What I'm talking about is how I can't walk into a room and leave my womanhood behind, and thus any man who wants to trade on his male privilege and use misogynistic stereotypes against me has a ready-made weapon for harming me.
What I'm talking about is how I cannot magically discern which men are going to do this to me; I don't know until they reveal themselves, and by then it is too late—I am no longer safe.
What I'm talking about is how I know from a lifetime of experience that the men who choose not to harm me in this way are way more rare than the men who do.
Women who live at the intersections of other marginalized identities walk into a room with every attendant vulnerability which can be exploited by any man (or other woman) who chooses to exploit them.

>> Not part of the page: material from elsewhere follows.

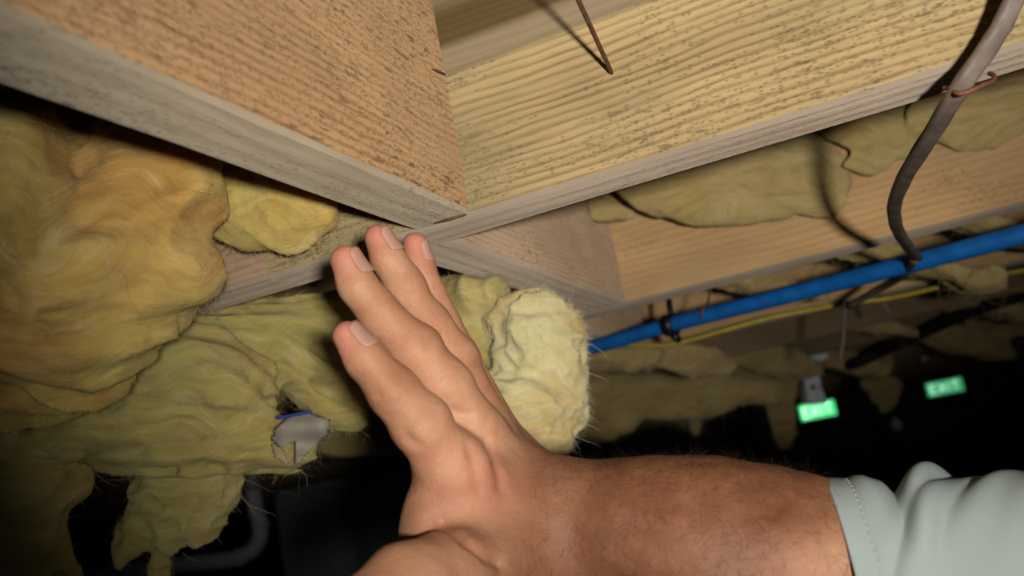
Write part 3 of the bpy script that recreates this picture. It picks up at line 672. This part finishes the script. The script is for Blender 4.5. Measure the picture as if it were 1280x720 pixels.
# torn facing paper
def sheet(name, outline, t, mat, label, cat, dz=.008, parent=None, seed=0, n=22):
    """flat torn sheet with thickness: grid clipped to a polygon, crumpled"""
    ol = np.array(outline, float); lo = ol.min(0); hi = ol.max(0); V = []; idx = {}; Fc = []
    def inside(x, y):
        r = False; j = len(ol) - 1
        for i in range(len(ol)):
            if (ol[i][1] > y) != (ol[j][1] > y) and x < (ol[j][0] - ol[i][0]) * (y - ol[i][1]) / (ol[j][1] - ol[i][1]) + ol[i][0]: r = not r
            j = i
        return r
    gx = np.linspace(lo[0], hi[0], n + 1); gy = np.linspace(lo[1], hi[1], n + 1)
    for i in range(n):
        for j in range(n):
            if inside((gx[i] + gx[i + 1]) / 2, (gy[j] + gy[j + 1]) / 2):
                q = []
                for a, b in ((i, j), (i, j + 1), (i + 1, j + 1), (i + 1, j)):
                    if (a, b) not in idx:
                        idx[(a, b)] = len(V); x, y = gx[a], gy[b]
                        d = float(vnoise(np.array([x * .045 + seed]), np.array([y * .045]), np.array([seed * 1.7]))[0]) * dz
                        V.append(P(x, y, t + d))
                    q.append(idx[(a, b)])
                Fc.append(q)
    o = meshobj(name, V, Fc, mat, parent); tag(o, label, cat)
    md = o.modifiers.new('thickness', 'SOLIDIFY'); md.thickness = .0012; md.offset = 0
    return o
sheet('facing_paper', [(345, 535), (362, 520), (385, 516), (412, 526), (408, 545), (388, 562), (371, 580), (368, 552), (350, 560), (340, 548)], .56, PAPER,
      'torn whitish paper flap sticking out under the batt, left of the palm', 'paper', seed=3)
sheet('facing_paper', [(340, 555), (352, 560), (366, 592), (358, 580), (345, 572)], .565, PAPERC, 'small buff paper shred below the white paper flap', 'paper', seed=5, n=12)
pf = bpy.data.objects['facing_paper']; bx = [P(x, y, .553) for x, y in ((345, 521), (388, 513), (389, 517), (346, 525))]; bx += [q - CZ * .0015 for q in bx]
be = meshobj('blue_edge', bx, [(0, 1, 2, 3), (7, 6, 5, 4), (0, 4, 5, 1), (1, 5, 6, 2), (2, 6, 7, 3), (3, 7, 4, 0)], plain('blue_print', (.02, .05, .25), .7), pf, smooth=False); be['label'] = 'blue printed edge strip'
ribbon_thing('electric_wire', 'thin dark red wire running across the dark under the fingers', 'wire', spline([P(360, 578, 1.7), P(450, 579, 1.7), P(560, 580, 1.7), P(700, 582, 1.7)], 4), .003, plain('dark_red_sheath', (.07, .014, .014), .6), 8)

# ------------------------------------------------------------------ the person's right hand and arm
person = empty('person', P(1500, 760, .30), 'person whose bare right hand and forearm reach in from the lower right, grey-green sleeve', 'person')
PX = lambda r, t: r * t / F_PX
FING = {
 'index': [(433, 419, .372, 20), (455, 449, .372, 25), (490, 488, .374, 30), (527, 530, .377, 35), (565, 585, .385, 42)],
 'middle': [(431, 324, .392, 20), (447, 356, .392, 24), (478, 396, .394, 27.5), (520, 437, .396, 30), (556, 482, .398, 34), (592, 545, .405, 38)],
 'ring': [(471, 296, .415, 18), (484, 324, .415, 21.5), (507, 361, .415, 24.5), (537, 404, .415, 27), (566, 450, .418, 31), (606, 540, .423, 36)],
 'little': [(519, 305, .432, 14.5), (524, 332, .432, 17), (536, 366, .432, 19), (553, 402, .432, 21), (573, 448, .436, 26), (610, 535, .44, 34)],
 'thumb': [(446, 792, .325, 48), (468, 768, .328, 55), (512, 738, .335, 60), (560, 724, .352, 58), (606, 708, .375, 56)],
}
hl = np.full(3, 9.); hh = np.full(3, -9.)
pt_all = [P(a, b, c) for f in FING.values() for a, b, c, r in f] + [P(1290, 760, .36), P(1290, 600, .42), P(800, 640, .44)]
for q in pt_all: hl = np.minimum(hl, q - .035); hh = np.maximum(hh, q + .035)
G = Grid(hl, hh, .00125)
fingers = np.full(G.n, .05, np.float32)
for nm, f in FING.items():
    Ff = np.full(G.n, .05, np.float32)
    for i in range(len(f) - 1):
        a, b = f[i], f[i + 1]
        G.cone(P(*a[:3]), P(*b[:3]), PX(a[3], a[2]), PX(b[3], b[2]), .003 if i else .002, m=.008, Fd=Ff)
    # slightly fuller finger pads and knuckles
    if nm in ('middle', 'index'):
        j = f[-3] if nm == 'middle' else f[-2]; e = P(*j[:3]); G.ell(e, (CX, CY, CZ), [PX(j[3] * 1.02, j[2])] * 3, .004, m=.008, Fd=Ff)
    fingers = smin(fingers, Ff, .0012 if nm != 'thumb' else .004)
# palm: metacarpals to the wrist
W_ = {'index': (640, 640, .405, 62), 'middle': (650, 628, .415, 58), 'ring': (662, 625, .425, 54), 'little': (672, 622, .432, 50), 'thumb': (668, 690, .40, 66)}
for nm in W_:
    a = FING[nm][-1]; b = W_[nm]; G.cone(P(*a[:3]), P(*b[:3]), PX(a[3], a[2]), PX(b[3], b[2]), .007, m=.02)
G.cone(P(580, 640, .39), P(640, 660, .40), PX(50, .39), PX(55, .4), .012, m=.02)      # thenar and web
G.cone(P(536, 664, .375), P(600, 690, .385), PX(28, .375), PX(45, .385), .010, m=.02)
G.cone(P(566, 600, .388), P(596, 672, .388), PX(44, .388), PX(52, .388), .010, m=.02)
G.cone(P(552, 620, .388), P(540, 668, .38), PX(30, .388), PX(30, .38), .008, m=.02)
ARM = [(668, 657, .412, 74), (740, 670, .41, 85), (820, 680, .402, 99), (900, 690, .396, 109), (990, 707, .39, 106), (1080, 732, .388, 101), (1150, 750, .386, 86), (1290, 770, .375, 82)]
for a, b in zip(ARM[:-1], ARM[1:]):
    G.cone(P(*a[:3]), P(*b[:3]), PX(a[3], a[2]), PX(b[3], b[2]), .014, m=.03)
G.F = smin(G.F, fingers, .0055)
def hit(x, y, t0=.26, t1=.5):                         # where the line of sight meets the skin
    for t in np.arange(t0, t1, .0008):
        if G.sample(P(x, y, t)) < 0: return t
    return None
def groove(pts, r, depth):
    q = []
    for x, y in pts:
        t = hit(x, y)
        if t: q.append(P(x, y, t + r - depth) - 0 * CZ if False else P(x, y, t - r + depth))
    Fg = np.full(G.n, .05, np.float32)
    for a, b in zip(q[:-1], q[1:]):
        G.cone(a, b, r, r, .001, m=.006, Fd=Fg)
    G.F = -smin(-G.F, Fg, .0022)
G.cone(P(534, 640, .382), P(534, 668, .38), PX(22, .38), PX(24, .38), .010, m=.02)
groove([(551, 652), (564, 663), (582, 678), (606, 696), (625, 705)], .0021, .0025)     # deep crease at the root of the thumb
groove([(563, 512), (574, 519), (586, 519)], .0018, .0013)
groove([(590, 560), (597, 585), (600, 610)], .003, .0009)
groove([(612, 552), (622, 580), (630, 610)], .003, .0009)
groove([(468, 486), (474, 494)], .0012, .0006); groove([(505, 541), (514, 552), (522, 556)], .0016, .0009)
V, Q = surface_nets(G.F, G.lo, .00125)
N = vnormals(V, Q)
# fine undulation of tendons and skin
nz = vnoise(V[:, 0] * 55, V[:, 1] * 55, V[:, 2] * 55) * .0010 + vnoise(V[:, 0] * 150, V[:, 1] * 150, V[:, 2] * 150) * .00035
V = V + N * nz[:, None]
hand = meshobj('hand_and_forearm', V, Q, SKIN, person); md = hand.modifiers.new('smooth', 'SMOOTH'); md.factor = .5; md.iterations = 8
# tan of the forearm and redness of the fingertips (real pigment), stored on the points
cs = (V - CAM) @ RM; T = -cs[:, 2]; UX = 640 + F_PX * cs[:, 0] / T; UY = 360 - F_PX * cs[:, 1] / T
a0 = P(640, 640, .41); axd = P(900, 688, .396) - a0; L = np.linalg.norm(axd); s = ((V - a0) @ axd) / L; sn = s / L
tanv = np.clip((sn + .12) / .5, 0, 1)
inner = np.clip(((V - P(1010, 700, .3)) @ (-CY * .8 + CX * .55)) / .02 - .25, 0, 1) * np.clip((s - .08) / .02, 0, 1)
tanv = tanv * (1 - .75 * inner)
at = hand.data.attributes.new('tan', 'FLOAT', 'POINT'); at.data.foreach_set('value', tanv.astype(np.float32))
red = np.zeros(len(V))
for f in FING.values():
    red = np.maximum(red, np.clip(1 - np.linalg.norm(V - P(*f[0][:3]), axis=1) / .016, 0, 1))
red = np.maximum(red, .45 * np.clip(1 - np.linalg.norm(V - P(600, 580, .37), axis=1) / .03, 0, 1))
at = hand.data.attributes.new('red', 'FLOAT', 'POINT'); at.data.foreach_set('value', red.astype(np.float32))
# fingernails
def nail(tip, nxt, dors, wfac=.70, length=.0115):
    a = P(*tip[:3]); b = P(*nxt[:3]); ax = a - b; ax /= np.linalg.norm(ax); d = np.array(dors, float); d -= ax * (d @ ax); d /= np.linalg.norm(d); sd = np.cross(ax, d)
    r = PX(tip[3], tip[2]); V = []; Fc = []; nu, nv = 12, 12
    for i in range(nu + 1):
        u = i / nu                                    # 0 at the cuticle, 1 at the free edge
        for j in range(nv + 1):
            v = (j / nv - .5) * 2
            end = math.sqrt(max(0, 1 - abs(v) ** 2.6)); uu = .5 + (u - .5) * (.55 + .45 * end)
            ang = v * math.radians(54) * wfac
            dirn = math.cos(ang) * d + math.sin(ang) * sd; base = a + ax * (-.0055 + (uu - .35) * length)
            lo_, hi_ = 0, r * 1.6
            for _ in range(14):
                mid = (lo_ + hi_) / 2
                if G.sample(base + dirn * mid) < 0: lo_ = mid
                else: hi_ = mid
            V.append(base + dirn * (max(lo_, r * .55) + .00035 - .0003 * abs(v) ** 6))
    for i in range(nu):
        for j in range(nv):
            k = i * (nv + 1) + j; Fc.append([k, k + 1, k + nv + 2, k + nv + 1])
    o = meshobj('fingernail', V, Fc, NAILM, person); m = o.modifiers.new('thickness', 'SOLIDIFY'); m.thickness = .0006; m.offset = 1
DR = CX * .80 + CY * .25 + CZ * .45
for nm, dd in (('index', CX * .85 + CY * .42 + CZ * .42), ('middle', CX * .9 + CY * .3 + CZ * .34), ('ring', CX * .9 + CY * .15 + CZ * .40), ('little', CX * .95 + CZ * .30)):
    nail(FING[nm][0], FING[nm][1], dd, length=.0125 if nm != 'little' else .010)
nail(FING['thumb'][0], FING['thumb'][1], CY * .4 + CZ * .9 + CX * .2, length=.014)
# hairs on the forearm
sel = (s > .01) & (UX < 1075)
Vs, Ns = V[sel], N[sel]; dn = axd / L
fibres('arm_hair', Vs, Ns, 5200, .005, .012, .0001, HAIR, person, flow=None, lift=.0018, curl=.35, seed=11, hang=1)
sel = (s > .02) & (UX < 1060) & (N @ CY > .75)
fibres('arm_hair', V[sel], N[sel], 700, .005, .010, .00009, HAIR, person, flow=None, lift=.003, curl=.3, seed=12, hang=1)

# ------------------------------------------------------------------ shirt sleeve
SA = [(1060, 736, .387, 131), (1125, 741, .383, 134), (1200, 745, .378, 140), (1290, 753, .370, 148), (1400, 770, .355, 158), (1600, 830, .31, 180), (1800, 960, .25, 220)]
ctr = [P(*a[:3]) for a in SA] + [CAM + .335 * CX - .20 * CY - .13 * CZ, CAM + .41 * CX - .25 * CY + .02 * CZ, CAM + .44 * CX - .28 * CY + .14 * CZ]
rad_ = [PX(a[3], a[2]) for a in SA] + [.058, .068, .075]
sp_ = spline(ctr, 24); rr = np.interp(np.linspace(0, len(ctr) - 1, len(sp_)), range(len(ctr)), rad_)
n = 160; Vv = []; Fc = []; k = len(sp_)
upv = CY.copy(); acc = 0
for i in range(k):
    d = sp_[min(i + 1, k - 1)] - sp_[max(i - 1, 0)]; d /= np.linalg.norm(d); u = upv - d * (upv @ d); u /= np.linalg.norm(u); s2 = np.cross(d, u)
    if i: acc += np.linalg.norm(sp_[i] - sp_[i - 1])
    for j in range(n):
        a = 2 * math.pi * j / n                       # a = 0 is the upper side
        x = acc; e = 1 - math.exp(-x / .012); tw = x * 14 * math.sin(a * 1.0 + .6)
        def fold(x0, a0, amp, wx, slope, wa):
            da = (a - a0 + math.pi) % (2 * math.pi) - math.pi
            return amp * math.exp(-((x - x0 - slope * da) / wx) ** 2) * math.exp(-(da / wa) ** 2)
        h = 0
        # folds: (distance from hem, angle, height, width, slant, spread). camera side is at angle about -90 deg
        h += fold(.041, -.05, .0062, .0065, -.016, 1.3) + fold(.030, -.1, -.0050, .0045, -.006, .9) + fold(.0565, -.5, -.0045, .0035, -.026, 1.5)
        h += fold(.070, -.2, .0030, .010, -.02, 1.2) + fold(.014, -.1, .0016, .004, .004, .6) + fold(.021, -.6, -.0022, .005, .014, .5)
        h += fold(.082, -.7, -.0035, .004, -.03, 1.2) + fold(.10, -.4, .005, .01, -.03, 1.2) + fold(.034, -1.3, .0022, .006, .002, 1.0)
        h += fold(.135, -.4, -.006, .008, -.03, 1.4) + fold(.17, -.5, .007, .014, -.03, 1.4)
        h *= 1.15 - 1.15 * math.exp(-(x / .009) ** 2)
        nzv = .0011 * math.sin(a * 5 + x * 40) * math.sin(x * 90 + a * 2) * min(1, x / .02)
        ramp_ = .0022 * math.exp(-((x - .0095) / .0012) ** 2) * -.35
        Vv.append(sp_[i] + (math.cos(a) * u + math.sin(a) * s2) * (rr[i] + h + nzv + ramp_) - d * .010 * math.cos(a))
for i in range(k - 1):
    for j in range(n):
        a = i * n + j; b = i * n + (j + 1) % n; Fc.append([a, b, b + n, a + n])
Fc.append([(k - 1) * n + j for j in range(n)])
slv = meshobj('shirt_sleeve', Vv, Fc, CLOTH, person); m = slv.modifiers.new('thickness', 'SOLIDIFY'); m.thickness = .0014; m.offset = 1
# stitching along the hem
Vv = np.array(Vv); acc = np.concatenate([[0], np.cumsum(np.linalg.norm(np.diff(sp_, axis=0), axis=1))])
ih = int(np.argmin(abs(acc - .0095))); ring = Vv[ih * n:(ih + 1) * n]; cen = ring.mean(0); SV = []; SF = []
for j in range(0, n, 2):
    a = ring[j]; b = ring[(j + 1) % n]; o_ = (a - cen) / np.linalg.norm(a - cen) * .0016; v1, f1 = tube([a + o_, b + o_], .00035, 5); SF += [[q + len(SV) for q in ff] for ff in f1]; SV += list(v1)
st = meshobj('stitching', SV, SF, THREAD, slv); st['kind'] = 'stuff'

I walk into a room not just as a woman, but as a fat woman and an ugly woman, carrying with me all the marginalizing narratives specifically about fat and ugly women. Here is Dustin Hoffman, breaking down into tears, as he recounts the numbers of women to whom he paid no attention, whose humanity and value he didn't even acknowledge, because they weren't attractive.
I walk into a room as a woman with a publicly disclosed mental illness, and as a woman who may walk in with an awkward gait, depending on what my back is doing that day. I bring with me the marginalizing narratives about crazy women and "broken" women.
I walk into a room as a survivor. As feminist. As atheist.
These things can be, and have been, used against me, too. By men, especially, who connect them inevitably to my womanhood.
Some of these things are visible, the moment I walk into any room. Some of them I have some measure of control over disclosing or concealing, depending on whether I intuit they'll be used against me.
When I say I want to be safe, what I mean is that I want to be able to be my whole self, without the fear that revealing my whole self will invite abuse.
I said to Iain, "It's about safety. Surely you see that. Surely you have seen how I don't feel safe with most men."
Iain nodded. He had surely seen it. "Your whole demeanor changes," he says. "Even your posture changes. Your body language is different. Your humor becomes more barbed. You're more—" He searched for the right word.
"Guarded," I offer.
"Yeah, guarded," he said.
"It's a self-defense mechanism," I said. "Born out of necessity, learned over a lifetime. You've seen why I need it. You've seen the interactions, over and over, that render it necessary."
"I have," he said. "I know." He said this with compassion and validation. He had seen it. He knows.
He understands how elusive this safety is for me, and why it is that when I am introduced to straight cis men unknown to me, or when I am in the presence of straight cis men who have already conveyed to me, through comments or "jokes" (so many jokes; such great jokes) or talking over me or talking down to me or ruthlessly insulting me or shaming me or auditing me or physically intimidating me or engaging in any one of an endless number of shitty behaviors, that they view me as less than, and want to make damn sure that I know that is how they see me.
I cannot afford the emotional cost of good faith, not anymore. My posture changes; my humor becomes more barbed; I am wary, as I size up whether there is even a chance that I might be safe.
This is the guarded posture I reflexively strike. The ladies' men in my life know damn well why I need to strike it, and they don't take for granted when I let down my shoulders and with it my defenses.
They see it as a gift, not a target.
It is always, always, the men who make themselves just trustworthy enough so that I relax, only to treat my unfixed jaw like a bull treats a bolt of red fabric, who then shame me for being guarded and ask terrific questions about why I gotta be such a bitch.
To which I can only reply with gales of mirthless laughter.
Which doesn't sound anything at all like the loud, raucous, reverberating laughter that escapes from my throat among friends, in spaces where I feel safe.